Constitutional Law

“What are constitutions if not plans for gardens?” 

Matters of hierarchy, sexuality and democracy animate my constitutional concerns. While hierarchy is not usually acknowledged as central to constitutionalism, the constitution itself is a document that allocates power in hierarchal, or even anti-hierarchal balancing, fashions. Additionally, concepts of rights essentially invoke matters of hierarchy, whether it is the hierarchy between the state and the individual or group, or between individuals or groups with differing claims to rights.

The doctrines that develop to elaborate constitutional rights are hierarchal ones: rights of political expression are valued more highly than rights of sexual expression. Moreover, and more controversially, constitutional interpretation often involves a choice between maintaining hierarchy or dismantling hierarchy.

Sexuality itself is a controversial candidate for being central to constitutionalism. Yet constitutional quarrels in recent decades have highlighted issues of sexuality, sexual freedom, bodily autonomy, sex, and gender. With race, class, ethnicity, citizenship, disability, and all types of “diversity,” matters of our corporeal bodies – – – whether deemed “inherent” or “socially constructed” – – – are managed in our political body through constitutionalism.

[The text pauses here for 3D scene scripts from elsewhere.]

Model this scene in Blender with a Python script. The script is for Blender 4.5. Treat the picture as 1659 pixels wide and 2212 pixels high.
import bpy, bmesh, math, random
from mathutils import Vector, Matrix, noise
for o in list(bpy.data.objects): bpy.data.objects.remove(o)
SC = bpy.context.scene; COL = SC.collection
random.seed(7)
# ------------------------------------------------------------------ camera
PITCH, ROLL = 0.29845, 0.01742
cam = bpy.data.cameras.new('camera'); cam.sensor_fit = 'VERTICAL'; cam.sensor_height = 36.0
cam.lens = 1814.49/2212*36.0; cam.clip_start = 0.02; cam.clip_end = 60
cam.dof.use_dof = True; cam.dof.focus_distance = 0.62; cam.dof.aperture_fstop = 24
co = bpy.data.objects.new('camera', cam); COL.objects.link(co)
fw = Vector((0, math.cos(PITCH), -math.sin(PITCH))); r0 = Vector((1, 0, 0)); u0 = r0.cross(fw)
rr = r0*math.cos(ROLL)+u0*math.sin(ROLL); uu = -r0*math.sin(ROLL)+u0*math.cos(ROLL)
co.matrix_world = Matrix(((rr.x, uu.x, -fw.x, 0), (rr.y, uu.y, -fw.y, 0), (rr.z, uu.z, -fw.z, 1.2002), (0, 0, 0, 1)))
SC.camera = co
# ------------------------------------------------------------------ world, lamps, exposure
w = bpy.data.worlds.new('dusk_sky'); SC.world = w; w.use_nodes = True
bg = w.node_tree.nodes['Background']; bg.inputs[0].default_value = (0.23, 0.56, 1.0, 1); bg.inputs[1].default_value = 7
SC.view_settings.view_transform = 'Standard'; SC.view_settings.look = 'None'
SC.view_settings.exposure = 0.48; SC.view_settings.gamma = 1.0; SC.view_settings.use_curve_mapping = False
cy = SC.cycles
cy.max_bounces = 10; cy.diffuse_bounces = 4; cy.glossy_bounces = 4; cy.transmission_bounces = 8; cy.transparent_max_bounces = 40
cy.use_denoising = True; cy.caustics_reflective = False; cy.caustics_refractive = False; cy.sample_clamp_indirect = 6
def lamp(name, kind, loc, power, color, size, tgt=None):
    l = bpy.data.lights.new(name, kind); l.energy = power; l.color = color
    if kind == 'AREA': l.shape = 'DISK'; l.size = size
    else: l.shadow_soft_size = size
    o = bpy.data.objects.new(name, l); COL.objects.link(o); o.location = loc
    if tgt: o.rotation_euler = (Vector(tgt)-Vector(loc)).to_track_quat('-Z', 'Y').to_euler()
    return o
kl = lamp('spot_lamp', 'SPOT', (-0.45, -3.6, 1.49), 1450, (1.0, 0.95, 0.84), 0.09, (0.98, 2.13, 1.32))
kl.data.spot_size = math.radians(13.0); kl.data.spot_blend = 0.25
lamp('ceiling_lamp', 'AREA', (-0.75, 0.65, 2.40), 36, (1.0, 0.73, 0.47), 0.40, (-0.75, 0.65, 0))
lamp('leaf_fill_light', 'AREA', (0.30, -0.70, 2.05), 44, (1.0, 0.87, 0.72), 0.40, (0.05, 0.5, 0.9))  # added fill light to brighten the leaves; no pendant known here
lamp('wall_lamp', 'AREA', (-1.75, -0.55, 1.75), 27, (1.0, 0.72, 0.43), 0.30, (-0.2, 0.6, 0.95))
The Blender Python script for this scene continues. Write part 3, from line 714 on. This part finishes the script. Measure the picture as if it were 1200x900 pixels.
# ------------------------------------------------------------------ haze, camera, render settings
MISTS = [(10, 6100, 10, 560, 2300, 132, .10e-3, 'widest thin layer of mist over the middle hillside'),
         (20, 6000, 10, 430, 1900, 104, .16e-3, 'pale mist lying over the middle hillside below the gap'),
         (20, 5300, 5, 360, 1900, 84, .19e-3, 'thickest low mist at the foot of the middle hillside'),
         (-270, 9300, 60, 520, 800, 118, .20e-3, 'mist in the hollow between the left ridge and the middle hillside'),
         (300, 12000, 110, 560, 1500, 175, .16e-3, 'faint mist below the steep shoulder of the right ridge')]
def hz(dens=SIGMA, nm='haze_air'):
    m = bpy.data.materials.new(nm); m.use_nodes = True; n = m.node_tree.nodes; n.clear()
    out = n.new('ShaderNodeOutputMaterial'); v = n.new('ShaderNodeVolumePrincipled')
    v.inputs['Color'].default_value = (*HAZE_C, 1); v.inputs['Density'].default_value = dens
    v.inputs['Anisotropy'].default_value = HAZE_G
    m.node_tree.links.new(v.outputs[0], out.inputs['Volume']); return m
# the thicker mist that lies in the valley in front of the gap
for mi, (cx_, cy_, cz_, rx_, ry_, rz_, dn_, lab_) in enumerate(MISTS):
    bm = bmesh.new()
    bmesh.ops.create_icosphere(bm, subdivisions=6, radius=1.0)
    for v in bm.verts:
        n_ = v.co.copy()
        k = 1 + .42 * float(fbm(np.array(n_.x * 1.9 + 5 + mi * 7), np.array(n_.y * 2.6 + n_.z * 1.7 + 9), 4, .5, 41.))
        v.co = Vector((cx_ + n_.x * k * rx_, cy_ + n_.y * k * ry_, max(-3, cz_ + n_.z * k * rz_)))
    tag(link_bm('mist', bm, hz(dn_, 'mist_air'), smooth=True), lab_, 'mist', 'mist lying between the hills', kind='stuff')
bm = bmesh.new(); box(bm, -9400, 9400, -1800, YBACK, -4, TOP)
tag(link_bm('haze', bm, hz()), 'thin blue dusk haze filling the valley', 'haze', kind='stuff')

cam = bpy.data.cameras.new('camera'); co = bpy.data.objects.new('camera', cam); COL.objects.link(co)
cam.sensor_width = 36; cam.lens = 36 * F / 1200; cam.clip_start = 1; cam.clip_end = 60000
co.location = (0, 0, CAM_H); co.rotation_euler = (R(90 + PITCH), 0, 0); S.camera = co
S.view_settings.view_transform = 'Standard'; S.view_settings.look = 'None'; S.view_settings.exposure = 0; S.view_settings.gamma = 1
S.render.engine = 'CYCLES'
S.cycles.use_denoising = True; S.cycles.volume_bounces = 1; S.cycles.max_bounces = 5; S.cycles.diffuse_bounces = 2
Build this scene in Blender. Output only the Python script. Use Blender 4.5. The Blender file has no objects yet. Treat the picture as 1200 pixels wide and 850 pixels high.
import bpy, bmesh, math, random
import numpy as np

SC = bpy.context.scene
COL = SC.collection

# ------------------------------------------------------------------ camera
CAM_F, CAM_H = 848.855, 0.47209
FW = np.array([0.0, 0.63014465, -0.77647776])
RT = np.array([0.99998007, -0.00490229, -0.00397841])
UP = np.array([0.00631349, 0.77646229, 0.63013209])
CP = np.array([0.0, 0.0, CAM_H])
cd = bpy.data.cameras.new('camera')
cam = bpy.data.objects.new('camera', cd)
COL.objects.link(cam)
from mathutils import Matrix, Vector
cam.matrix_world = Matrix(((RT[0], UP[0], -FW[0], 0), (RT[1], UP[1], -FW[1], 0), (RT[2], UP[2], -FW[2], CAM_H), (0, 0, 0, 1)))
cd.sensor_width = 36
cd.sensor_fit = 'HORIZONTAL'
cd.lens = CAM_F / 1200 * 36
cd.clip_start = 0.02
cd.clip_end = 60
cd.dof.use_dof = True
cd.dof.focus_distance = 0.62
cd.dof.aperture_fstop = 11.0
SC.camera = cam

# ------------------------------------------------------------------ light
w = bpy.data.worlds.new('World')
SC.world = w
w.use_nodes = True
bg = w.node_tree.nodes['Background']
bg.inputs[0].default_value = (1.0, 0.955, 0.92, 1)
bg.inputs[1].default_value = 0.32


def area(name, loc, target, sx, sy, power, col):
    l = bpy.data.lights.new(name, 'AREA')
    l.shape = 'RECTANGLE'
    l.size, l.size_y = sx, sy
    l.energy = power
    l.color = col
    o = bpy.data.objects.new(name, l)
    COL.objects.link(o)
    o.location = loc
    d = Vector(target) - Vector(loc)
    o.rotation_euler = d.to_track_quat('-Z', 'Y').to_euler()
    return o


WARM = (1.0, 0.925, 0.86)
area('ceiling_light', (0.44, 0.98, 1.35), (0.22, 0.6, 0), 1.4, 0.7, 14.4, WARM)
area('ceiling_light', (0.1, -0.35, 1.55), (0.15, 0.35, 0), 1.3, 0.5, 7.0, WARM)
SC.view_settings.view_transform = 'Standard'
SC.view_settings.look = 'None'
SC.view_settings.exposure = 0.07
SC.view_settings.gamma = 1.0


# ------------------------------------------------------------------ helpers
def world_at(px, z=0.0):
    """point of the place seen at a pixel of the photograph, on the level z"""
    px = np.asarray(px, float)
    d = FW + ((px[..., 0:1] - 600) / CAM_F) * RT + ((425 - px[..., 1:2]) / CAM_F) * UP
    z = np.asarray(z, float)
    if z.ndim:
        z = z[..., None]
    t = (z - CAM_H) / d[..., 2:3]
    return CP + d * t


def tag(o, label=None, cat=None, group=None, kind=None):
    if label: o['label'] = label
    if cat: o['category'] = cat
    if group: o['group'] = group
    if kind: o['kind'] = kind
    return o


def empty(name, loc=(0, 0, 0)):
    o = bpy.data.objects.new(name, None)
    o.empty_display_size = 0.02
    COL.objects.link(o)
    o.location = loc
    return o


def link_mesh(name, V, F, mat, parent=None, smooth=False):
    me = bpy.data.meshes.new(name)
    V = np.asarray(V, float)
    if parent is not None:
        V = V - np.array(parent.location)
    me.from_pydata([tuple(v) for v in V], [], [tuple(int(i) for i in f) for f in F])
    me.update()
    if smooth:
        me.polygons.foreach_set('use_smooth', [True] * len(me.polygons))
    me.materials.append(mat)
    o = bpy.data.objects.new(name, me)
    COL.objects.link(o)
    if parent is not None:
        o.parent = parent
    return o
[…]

Democracy is most readily recognizable as a concept at the heart of our constitution, although it does not appear in the text of the document. Nevertheless, democracy remains problematical whenever there is judicial review of acts passed pursuant to democratic processes. It is also disputable whenever the democratic franchise is partial, as before the Fifteenth Amendment (for black men), the Nineteenth Amendment (for all women), and presently for non-citizens as well as citizen inhabitants of territories, as well as when certain persons (such as prisoners or people convicted of felonies), or when there is defacto disenfranchisement.

In theorizing, litigating, and practicing constitutional law, the main goals should be an elimination of hierarchy (towards equality), a liberation of sexuality, and striving toward a genuine democracy.